The listing below holds pictures; exclude them. Return exactly the lines from the one with "Reconstruct this image" through the one with "COL = S.collection".

MATERIAL FOR THIS EXERCISE ▸

>> start

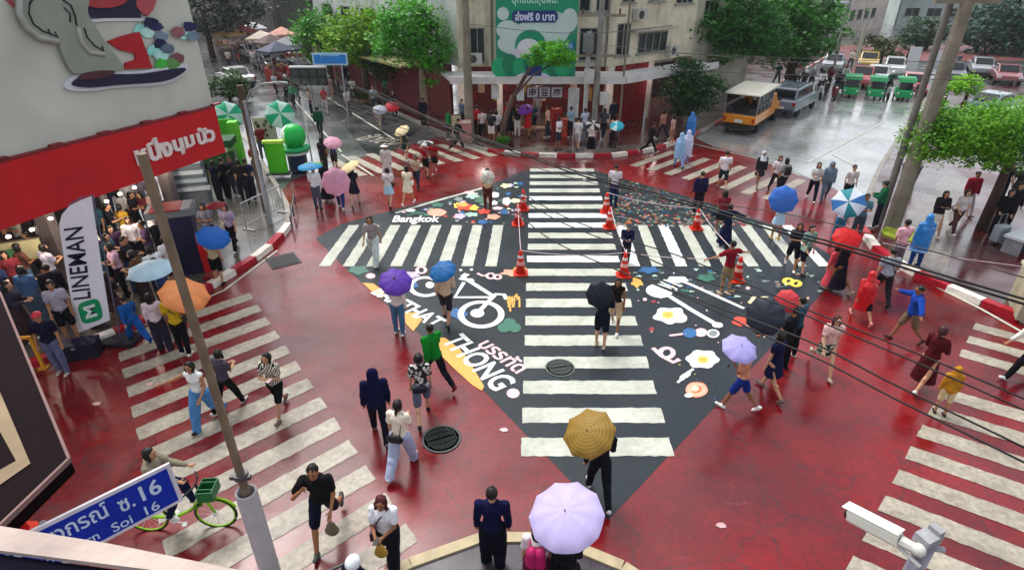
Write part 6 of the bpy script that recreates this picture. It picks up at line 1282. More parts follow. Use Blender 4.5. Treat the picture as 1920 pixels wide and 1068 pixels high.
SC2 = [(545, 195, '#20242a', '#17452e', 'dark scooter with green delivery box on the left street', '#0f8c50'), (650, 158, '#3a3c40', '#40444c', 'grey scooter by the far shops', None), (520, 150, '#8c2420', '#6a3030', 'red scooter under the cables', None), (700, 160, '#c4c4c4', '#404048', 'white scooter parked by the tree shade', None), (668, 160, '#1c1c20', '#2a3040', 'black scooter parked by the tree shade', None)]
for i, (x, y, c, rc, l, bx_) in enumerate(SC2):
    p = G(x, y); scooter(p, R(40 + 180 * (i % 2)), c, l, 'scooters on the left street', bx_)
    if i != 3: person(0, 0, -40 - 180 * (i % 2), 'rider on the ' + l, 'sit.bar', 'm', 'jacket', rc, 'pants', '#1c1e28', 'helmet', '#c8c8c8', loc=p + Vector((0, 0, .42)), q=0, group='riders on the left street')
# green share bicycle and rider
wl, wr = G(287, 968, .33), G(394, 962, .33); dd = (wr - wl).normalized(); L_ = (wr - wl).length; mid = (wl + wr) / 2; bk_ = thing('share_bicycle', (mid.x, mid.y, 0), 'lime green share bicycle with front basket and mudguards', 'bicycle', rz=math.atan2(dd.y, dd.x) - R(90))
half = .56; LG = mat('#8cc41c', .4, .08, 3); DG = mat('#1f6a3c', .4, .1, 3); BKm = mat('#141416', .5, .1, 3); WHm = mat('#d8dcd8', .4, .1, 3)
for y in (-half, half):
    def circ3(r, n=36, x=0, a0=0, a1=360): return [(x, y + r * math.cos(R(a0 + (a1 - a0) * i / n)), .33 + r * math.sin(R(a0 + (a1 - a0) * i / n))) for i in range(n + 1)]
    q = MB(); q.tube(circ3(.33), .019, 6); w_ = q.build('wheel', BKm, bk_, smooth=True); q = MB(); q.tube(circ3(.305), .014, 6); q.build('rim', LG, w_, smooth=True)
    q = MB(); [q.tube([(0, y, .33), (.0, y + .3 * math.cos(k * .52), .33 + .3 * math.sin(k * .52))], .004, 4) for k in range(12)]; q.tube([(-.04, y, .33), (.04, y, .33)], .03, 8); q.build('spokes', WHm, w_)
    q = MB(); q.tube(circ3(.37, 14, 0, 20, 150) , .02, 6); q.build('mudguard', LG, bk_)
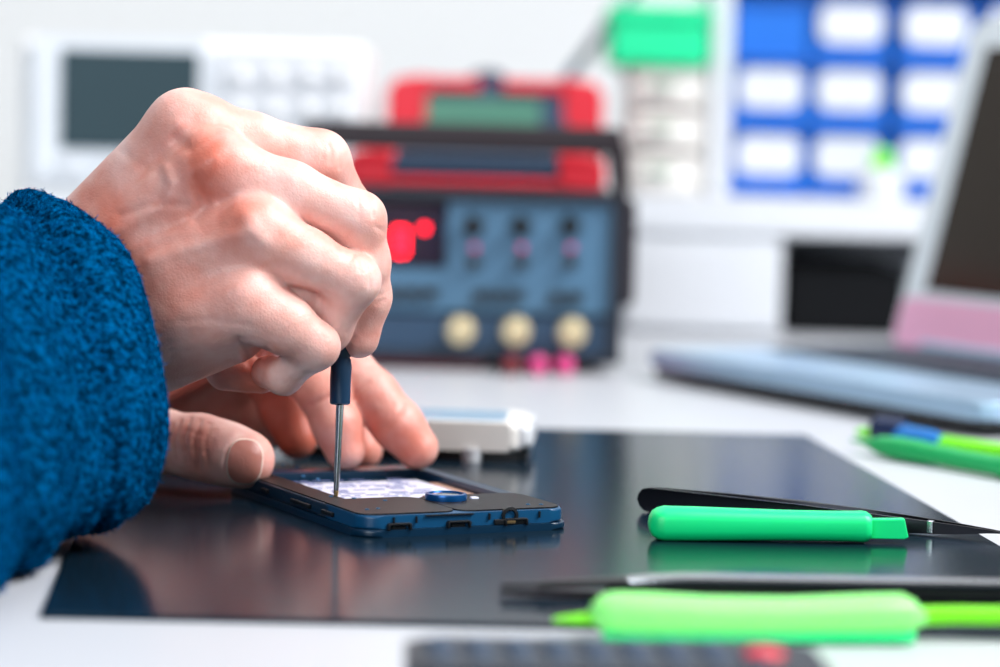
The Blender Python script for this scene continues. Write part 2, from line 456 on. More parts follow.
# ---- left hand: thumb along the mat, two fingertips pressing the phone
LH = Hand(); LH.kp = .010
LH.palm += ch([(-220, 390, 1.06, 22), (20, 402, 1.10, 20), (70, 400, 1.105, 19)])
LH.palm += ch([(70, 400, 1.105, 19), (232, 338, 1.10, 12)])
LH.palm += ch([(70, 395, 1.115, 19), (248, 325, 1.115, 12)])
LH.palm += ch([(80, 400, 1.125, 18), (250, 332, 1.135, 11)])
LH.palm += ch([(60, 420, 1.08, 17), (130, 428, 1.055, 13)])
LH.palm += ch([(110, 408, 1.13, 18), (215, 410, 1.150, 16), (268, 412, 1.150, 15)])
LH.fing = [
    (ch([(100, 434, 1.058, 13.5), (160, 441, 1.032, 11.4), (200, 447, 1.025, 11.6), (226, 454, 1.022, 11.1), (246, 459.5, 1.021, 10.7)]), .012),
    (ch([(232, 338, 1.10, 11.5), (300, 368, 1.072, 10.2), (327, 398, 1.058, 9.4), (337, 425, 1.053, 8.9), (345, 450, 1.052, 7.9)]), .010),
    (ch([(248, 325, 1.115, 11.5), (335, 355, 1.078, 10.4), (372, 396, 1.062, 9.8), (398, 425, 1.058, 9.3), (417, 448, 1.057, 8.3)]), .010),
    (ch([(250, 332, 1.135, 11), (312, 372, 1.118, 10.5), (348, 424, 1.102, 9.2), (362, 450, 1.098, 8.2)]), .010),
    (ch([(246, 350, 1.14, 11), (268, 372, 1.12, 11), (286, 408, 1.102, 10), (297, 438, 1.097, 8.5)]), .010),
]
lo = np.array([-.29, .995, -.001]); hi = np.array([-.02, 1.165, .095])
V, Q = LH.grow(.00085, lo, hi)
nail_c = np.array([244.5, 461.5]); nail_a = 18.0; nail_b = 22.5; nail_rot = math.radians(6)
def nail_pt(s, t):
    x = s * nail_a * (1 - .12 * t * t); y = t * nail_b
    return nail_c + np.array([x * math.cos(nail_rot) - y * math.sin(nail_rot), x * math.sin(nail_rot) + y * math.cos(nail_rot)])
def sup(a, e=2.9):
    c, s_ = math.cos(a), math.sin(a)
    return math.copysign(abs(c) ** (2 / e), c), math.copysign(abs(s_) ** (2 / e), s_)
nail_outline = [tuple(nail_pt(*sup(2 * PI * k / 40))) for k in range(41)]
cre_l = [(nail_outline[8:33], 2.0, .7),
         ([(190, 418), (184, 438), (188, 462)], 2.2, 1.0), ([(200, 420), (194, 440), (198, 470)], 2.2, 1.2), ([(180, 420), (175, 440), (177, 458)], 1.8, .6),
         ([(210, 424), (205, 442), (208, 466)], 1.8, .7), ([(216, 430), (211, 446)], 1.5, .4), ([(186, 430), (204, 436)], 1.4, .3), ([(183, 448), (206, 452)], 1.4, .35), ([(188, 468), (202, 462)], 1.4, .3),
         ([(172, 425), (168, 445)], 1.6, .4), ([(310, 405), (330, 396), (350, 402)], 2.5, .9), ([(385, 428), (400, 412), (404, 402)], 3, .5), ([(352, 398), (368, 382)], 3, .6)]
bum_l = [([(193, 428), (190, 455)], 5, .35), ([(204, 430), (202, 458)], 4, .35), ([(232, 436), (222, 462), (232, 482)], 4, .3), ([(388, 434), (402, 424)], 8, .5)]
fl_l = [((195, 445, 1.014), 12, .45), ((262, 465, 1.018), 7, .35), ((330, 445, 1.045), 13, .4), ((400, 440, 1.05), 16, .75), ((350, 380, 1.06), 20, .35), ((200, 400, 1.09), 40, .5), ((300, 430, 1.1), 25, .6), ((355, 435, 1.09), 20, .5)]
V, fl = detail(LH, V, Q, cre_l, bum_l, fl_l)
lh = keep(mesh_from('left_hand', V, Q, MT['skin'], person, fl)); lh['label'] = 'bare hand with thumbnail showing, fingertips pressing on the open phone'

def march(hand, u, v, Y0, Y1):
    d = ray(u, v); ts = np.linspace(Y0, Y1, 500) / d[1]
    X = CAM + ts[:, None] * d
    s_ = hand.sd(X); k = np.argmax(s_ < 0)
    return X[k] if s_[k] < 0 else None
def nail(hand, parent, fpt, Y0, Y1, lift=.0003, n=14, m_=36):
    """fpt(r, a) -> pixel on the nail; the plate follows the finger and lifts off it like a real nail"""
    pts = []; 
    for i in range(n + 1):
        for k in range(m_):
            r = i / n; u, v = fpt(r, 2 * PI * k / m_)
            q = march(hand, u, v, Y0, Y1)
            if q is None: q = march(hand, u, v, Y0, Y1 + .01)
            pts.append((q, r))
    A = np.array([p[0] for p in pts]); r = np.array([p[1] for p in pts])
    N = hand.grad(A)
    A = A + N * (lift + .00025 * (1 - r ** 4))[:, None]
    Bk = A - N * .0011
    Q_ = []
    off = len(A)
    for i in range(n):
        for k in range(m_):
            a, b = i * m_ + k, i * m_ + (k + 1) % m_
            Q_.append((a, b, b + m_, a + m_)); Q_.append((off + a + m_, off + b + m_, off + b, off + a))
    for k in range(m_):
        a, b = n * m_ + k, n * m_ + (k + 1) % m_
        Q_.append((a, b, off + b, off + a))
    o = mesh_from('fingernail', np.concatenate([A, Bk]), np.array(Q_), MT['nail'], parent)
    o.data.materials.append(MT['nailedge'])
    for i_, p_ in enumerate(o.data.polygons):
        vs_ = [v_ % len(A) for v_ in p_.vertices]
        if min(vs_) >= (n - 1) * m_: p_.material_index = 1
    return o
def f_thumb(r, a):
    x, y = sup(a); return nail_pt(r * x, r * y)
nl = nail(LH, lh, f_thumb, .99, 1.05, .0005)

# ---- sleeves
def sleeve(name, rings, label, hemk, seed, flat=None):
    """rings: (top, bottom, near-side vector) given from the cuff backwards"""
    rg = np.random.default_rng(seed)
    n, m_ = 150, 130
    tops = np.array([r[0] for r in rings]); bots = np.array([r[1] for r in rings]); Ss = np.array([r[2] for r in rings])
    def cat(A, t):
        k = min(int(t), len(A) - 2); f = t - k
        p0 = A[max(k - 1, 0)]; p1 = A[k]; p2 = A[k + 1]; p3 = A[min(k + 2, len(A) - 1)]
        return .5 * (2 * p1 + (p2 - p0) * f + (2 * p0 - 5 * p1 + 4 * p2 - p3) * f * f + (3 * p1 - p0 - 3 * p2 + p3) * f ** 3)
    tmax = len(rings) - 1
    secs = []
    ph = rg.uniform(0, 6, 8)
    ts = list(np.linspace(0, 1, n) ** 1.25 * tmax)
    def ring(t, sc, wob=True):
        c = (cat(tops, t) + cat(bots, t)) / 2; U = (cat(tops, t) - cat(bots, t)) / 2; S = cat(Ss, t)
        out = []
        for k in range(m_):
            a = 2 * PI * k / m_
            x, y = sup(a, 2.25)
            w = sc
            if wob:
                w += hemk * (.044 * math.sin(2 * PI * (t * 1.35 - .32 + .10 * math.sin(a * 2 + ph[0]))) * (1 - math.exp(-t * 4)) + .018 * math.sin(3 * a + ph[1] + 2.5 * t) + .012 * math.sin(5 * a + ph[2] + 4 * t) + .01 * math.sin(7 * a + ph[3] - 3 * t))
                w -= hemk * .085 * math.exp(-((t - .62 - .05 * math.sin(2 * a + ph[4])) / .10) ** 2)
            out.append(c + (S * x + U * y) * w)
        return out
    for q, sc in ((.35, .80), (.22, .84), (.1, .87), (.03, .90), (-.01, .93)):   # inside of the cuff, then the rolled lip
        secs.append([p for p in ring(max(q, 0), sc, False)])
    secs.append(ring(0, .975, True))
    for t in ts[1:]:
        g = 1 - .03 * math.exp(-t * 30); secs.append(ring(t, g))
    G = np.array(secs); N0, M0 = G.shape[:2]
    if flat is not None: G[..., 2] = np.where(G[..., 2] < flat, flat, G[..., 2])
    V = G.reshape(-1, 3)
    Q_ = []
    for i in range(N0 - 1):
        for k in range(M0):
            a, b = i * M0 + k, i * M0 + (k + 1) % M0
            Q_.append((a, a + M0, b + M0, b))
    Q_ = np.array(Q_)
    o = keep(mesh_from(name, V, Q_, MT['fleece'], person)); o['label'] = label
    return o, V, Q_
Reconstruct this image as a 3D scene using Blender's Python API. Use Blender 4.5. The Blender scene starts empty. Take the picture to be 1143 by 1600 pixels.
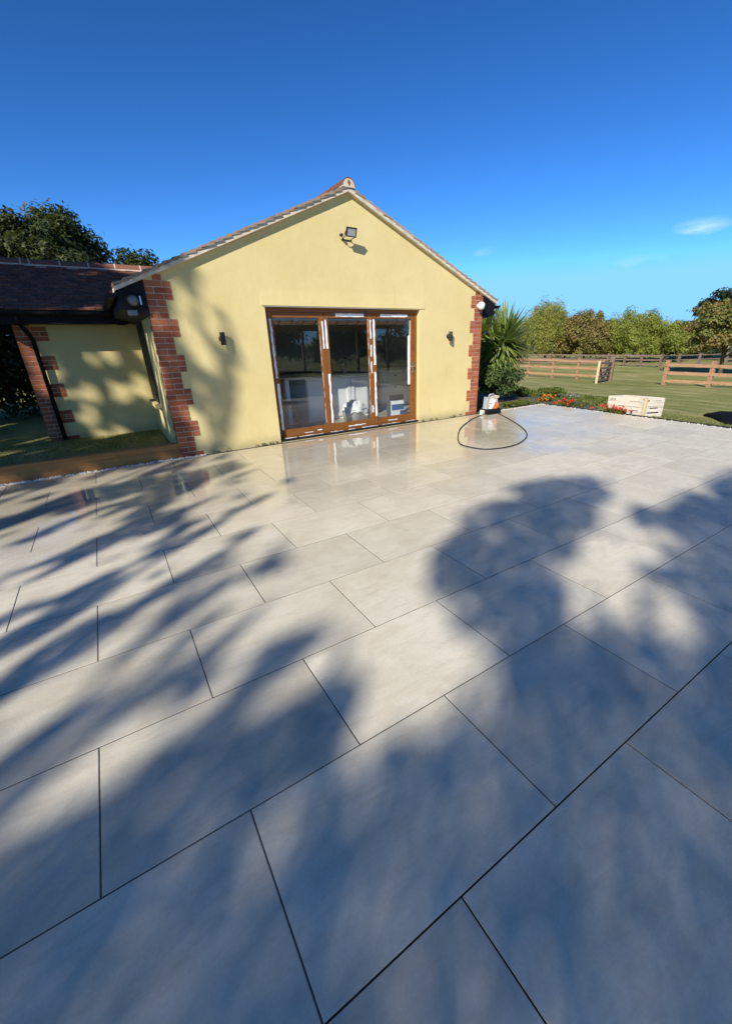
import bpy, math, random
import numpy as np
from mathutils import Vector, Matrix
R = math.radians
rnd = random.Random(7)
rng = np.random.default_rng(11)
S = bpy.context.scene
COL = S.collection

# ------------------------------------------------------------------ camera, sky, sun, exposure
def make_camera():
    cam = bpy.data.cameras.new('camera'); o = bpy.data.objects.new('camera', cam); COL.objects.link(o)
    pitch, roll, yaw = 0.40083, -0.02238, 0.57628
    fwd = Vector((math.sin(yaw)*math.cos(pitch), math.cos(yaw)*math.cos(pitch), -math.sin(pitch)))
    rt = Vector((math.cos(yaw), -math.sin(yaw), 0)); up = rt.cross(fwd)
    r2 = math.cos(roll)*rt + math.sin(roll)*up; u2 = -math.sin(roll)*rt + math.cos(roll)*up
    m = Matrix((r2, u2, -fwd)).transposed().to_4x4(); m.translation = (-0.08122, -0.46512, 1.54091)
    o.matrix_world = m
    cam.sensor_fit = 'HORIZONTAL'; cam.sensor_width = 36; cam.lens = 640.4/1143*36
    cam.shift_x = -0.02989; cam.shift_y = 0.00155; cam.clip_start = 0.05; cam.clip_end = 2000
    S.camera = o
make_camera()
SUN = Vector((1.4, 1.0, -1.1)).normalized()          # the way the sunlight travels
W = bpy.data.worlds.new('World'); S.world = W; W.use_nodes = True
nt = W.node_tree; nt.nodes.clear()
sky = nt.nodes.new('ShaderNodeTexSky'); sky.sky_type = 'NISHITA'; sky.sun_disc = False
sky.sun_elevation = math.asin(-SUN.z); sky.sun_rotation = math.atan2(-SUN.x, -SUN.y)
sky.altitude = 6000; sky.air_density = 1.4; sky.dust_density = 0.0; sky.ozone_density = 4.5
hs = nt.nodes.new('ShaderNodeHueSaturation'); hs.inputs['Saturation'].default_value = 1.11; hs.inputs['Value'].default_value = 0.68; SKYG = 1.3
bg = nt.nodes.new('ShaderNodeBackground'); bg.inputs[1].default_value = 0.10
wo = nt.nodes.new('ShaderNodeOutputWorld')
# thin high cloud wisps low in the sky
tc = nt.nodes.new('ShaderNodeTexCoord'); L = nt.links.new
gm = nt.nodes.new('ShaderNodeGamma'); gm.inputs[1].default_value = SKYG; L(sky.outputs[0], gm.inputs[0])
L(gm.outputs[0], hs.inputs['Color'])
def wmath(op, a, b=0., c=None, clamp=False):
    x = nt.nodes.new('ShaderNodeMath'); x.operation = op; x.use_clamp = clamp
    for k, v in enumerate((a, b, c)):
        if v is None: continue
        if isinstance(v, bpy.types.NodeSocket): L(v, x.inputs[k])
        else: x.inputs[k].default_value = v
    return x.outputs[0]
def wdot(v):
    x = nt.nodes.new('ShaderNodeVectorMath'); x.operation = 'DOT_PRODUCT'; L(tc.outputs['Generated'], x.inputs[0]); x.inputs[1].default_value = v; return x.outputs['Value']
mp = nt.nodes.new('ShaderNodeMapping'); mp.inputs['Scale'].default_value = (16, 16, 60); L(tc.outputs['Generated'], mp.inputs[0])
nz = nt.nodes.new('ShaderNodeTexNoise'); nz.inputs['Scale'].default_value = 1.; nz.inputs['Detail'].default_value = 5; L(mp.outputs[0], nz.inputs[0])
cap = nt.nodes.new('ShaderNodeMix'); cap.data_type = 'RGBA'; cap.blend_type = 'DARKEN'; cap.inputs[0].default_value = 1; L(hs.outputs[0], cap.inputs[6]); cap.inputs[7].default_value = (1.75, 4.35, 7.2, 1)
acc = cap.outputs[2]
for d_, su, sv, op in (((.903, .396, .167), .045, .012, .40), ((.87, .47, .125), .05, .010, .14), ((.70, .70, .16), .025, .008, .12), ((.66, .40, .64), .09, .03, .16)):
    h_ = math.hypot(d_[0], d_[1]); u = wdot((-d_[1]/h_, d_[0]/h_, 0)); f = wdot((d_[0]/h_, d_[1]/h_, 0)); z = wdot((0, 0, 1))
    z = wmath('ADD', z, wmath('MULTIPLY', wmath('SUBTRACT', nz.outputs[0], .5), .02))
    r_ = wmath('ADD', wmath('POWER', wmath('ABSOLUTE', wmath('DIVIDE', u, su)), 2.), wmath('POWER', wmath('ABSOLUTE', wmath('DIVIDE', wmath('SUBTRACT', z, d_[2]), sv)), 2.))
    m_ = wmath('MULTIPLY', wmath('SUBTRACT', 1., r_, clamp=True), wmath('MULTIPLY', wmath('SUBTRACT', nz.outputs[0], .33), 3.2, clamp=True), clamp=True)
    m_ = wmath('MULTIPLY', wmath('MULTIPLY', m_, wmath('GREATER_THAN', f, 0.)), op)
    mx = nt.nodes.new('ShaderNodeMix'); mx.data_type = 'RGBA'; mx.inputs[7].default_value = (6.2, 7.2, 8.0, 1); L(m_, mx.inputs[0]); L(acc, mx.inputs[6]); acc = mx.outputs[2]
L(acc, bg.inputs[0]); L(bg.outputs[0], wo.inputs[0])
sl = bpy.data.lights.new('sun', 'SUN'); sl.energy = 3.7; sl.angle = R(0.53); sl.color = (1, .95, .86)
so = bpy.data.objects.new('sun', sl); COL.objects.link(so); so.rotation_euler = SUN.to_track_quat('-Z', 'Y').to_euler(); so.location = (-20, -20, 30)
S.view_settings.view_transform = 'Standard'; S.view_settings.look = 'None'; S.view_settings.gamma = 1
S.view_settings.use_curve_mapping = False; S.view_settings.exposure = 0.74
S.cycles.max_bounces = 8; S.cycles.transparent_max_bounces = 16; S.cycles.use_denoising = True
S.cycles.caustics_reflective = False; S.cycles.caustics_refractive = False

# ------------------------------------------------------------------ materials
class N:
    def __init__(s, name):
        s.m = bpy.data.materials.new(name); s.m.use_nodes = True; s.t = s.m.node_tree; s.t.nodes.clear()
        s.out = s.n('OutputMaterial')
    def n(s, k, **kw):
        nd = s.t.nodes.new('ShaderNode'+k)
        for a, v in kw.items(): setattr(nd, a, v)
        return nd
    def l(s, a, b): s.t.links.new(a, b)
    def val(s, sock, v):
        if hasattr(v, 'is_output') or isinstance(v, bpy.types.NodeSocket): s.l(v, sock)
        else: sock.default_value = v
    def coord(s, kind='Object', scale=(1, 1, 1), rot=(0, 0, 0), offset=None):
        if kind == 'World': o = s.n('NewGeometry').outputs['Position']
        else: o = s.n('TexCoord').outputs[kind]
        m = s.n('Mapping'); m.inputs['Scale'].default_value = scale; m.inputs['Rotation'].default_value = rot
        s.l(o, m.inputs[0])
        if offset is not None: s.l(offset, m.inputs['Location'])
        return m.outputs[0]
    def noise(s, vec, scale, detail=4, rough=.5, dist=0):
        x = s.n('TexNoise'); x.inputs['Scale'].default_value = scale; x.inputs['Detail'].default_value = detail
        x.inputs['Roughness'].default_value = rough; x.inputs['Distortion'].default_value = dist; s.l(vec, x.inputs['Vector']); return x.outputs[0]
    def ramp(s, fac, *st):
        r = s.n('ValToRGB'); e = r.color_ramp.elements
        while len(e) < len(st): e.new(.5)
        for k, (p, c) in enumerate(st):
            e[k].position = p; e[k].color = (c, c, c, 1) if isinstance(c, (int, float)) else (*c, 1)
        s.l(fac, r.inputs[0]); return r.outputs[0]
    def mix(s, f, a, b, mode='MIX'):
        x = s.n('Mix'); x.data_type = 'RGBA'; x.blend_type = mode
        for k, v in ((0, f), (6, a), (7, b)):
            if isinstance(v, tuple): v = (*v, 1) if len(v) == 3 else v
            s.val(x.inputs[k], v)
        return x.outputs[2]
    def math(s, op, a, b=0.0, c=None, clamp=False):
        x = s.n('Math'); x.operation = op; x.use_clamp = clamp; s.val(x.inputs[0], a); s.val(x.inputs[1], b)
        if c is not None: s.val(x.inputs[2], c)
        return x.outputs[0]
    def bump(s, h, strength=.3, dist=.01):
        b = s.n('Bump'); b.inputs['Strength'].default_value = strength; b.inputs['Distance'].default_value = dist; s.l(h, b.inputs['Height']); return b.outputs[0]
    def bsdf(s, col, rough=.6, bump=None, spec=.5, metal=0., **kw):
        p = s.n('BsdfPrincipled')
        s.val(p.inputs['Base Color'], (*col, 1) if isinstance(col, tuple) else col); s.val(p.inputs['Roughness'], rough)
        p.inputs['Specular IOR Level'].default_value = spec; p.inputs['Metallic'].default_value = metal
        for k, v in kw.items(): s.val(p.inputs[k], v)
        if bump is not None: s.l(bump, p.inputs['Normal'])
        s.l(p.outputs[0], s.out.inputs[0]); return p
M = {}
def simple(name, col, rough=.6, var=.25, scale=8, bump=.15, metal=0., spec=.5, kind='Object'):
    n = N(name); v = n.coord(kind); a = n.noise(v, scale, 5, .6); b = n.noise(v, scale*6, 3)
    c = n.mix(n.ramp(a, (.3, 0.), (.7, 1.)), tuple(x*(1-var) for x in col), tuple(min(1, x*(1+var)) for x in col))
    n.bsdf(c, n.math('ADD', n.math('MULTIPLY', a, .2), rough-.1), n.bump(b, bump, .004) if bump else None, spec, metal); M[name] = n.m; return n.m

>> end

TASK SOLUTION ▸
Reconstruct this image as a 3D scene using Blender's Python API. Use Blender 4.5. The Blender scene starts empty. Take the picture to be 1143 by 1600 pixels.
import bpy, math, random
import numpy as np
from mathutils import Vector, Matrix
R = math.radians
rnd = random.Random(7)
rng = np.random.default_rng(11)
S = bpy.context.scene
COL = S.collection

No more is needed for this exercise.